On the floor below, Deana Lawson’s Centropy is as ambitiously conceptual as its title suggests, her large-scale constructed portraits with mirrored frames existing somewhere between portraiture and myth, their symbolism often located within the domestic traditions of Black experience. In one striking tableau, Monetta Passing, an elderly man sits next to a dead woman who has been laid out in her finery on a semi-raised, silk-draped couch beneath gold curtains. His gaze is direct, stern and stoical. Beside him, an ornate display of flowers stand above a piece of exercise equipment – a glimpse of the functional amid the elaborate. The scale and rich colour tones combine with incidental details – her laced-gloved hands, his tattooed head – to create a scene both dramatically enhanced and, for all its artifice, authentic.

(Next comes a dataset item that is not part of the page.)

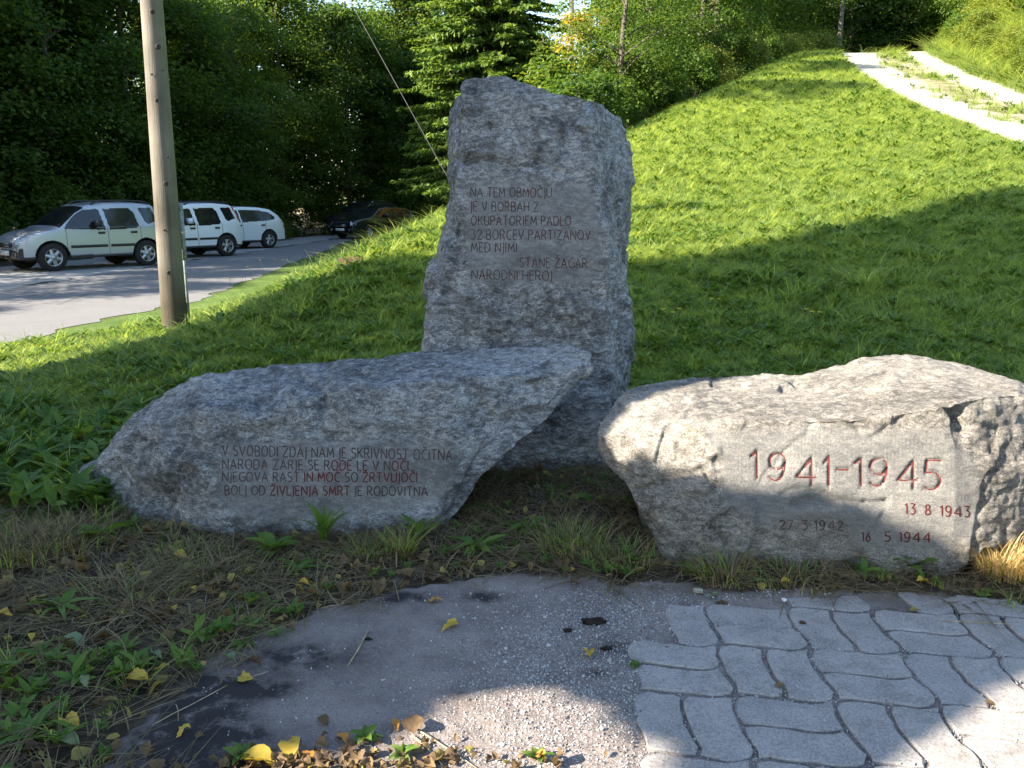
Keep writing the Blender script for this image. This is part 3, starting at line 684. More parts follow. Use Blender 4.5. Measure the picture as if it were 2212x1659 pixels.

Elsewhere, a family snapshot of a mother and daughter, posing casually and beaming at the camera, has been enlarged, and perhaps treated, to foreground its signs of wear and tear: surface dirt, erosion, scratches. The scale lends an ordinary, unaffected portrait an even deeper charm, but the degraded state of the print makes one’s thoughts turn inevitably to the time between then and now, and all that may have happened in between.
Lawson’s ambitious images, which include holograms, always allow a lot of space for the viewer to enter in and form their own interpretations, while simultaneously holding something back. That something – embedded, complex, and elusive – is crucial in terms of the resonance these photographs possess. In his catalogue essay, pointedly titled Against Simplicity, writer and photographer Stanley Wolukau-Wanambwa writes that “Lawson’s portaits demonstrate how it is that Blackness … cannot be both accurately and simply described”. Nor interpreted.
Of late, Peress has worked hard on reimagining – or repositioning – his vast archive of images from the Troubles in Northern Ireland. The work on display here, arranged floor to ceiling in unframed monochrome grids, is a mere fraction of the vast flow of images that make up his epic 2021 book Whatever You Say, Say Nothing. His aim was to create a work of “documentary fiction” that evokes the “helicoidal” nature of time in a conflict zone – days that spiral and repeat around rituals of protest, resistance, marching, violence and mourning.

The most obvious way to do this in a gallery would be through multiscreen projections rather than prints – and collages – on the wall, which, in this relatively small apace, fail to evoke the ambition of the project. The images themselves, though, are visceral and often uncannily evocative of the time, the juxtaposition of the ordinary – youngsters playing, teens snogging – with the arresting – a girl sweeping broken glass from her front yard while a soldier stands a few feet away, baton in hand, behind a riot shield.
Peress captures the tumult of the Troubles like few others: the walls a mad dance of imagery: sectarian graffiti, masked young people, Republican and Loyalist paraphernalia, bonfires, rioters and the deserted nocturnal streets of Belfast in a time of constant paranoia. In this context, though, the power of a single image, mounted and framed on a wall, has been lost amid the overload.
As ever, it’s hard to know what criteria one would use to select a winner from such disparate artists, but, given the times we live in, and the prize’s past penchant for photography that “interrogates the medium,” the smart money’s on Lawson or Samoylova. I’d bet on the former.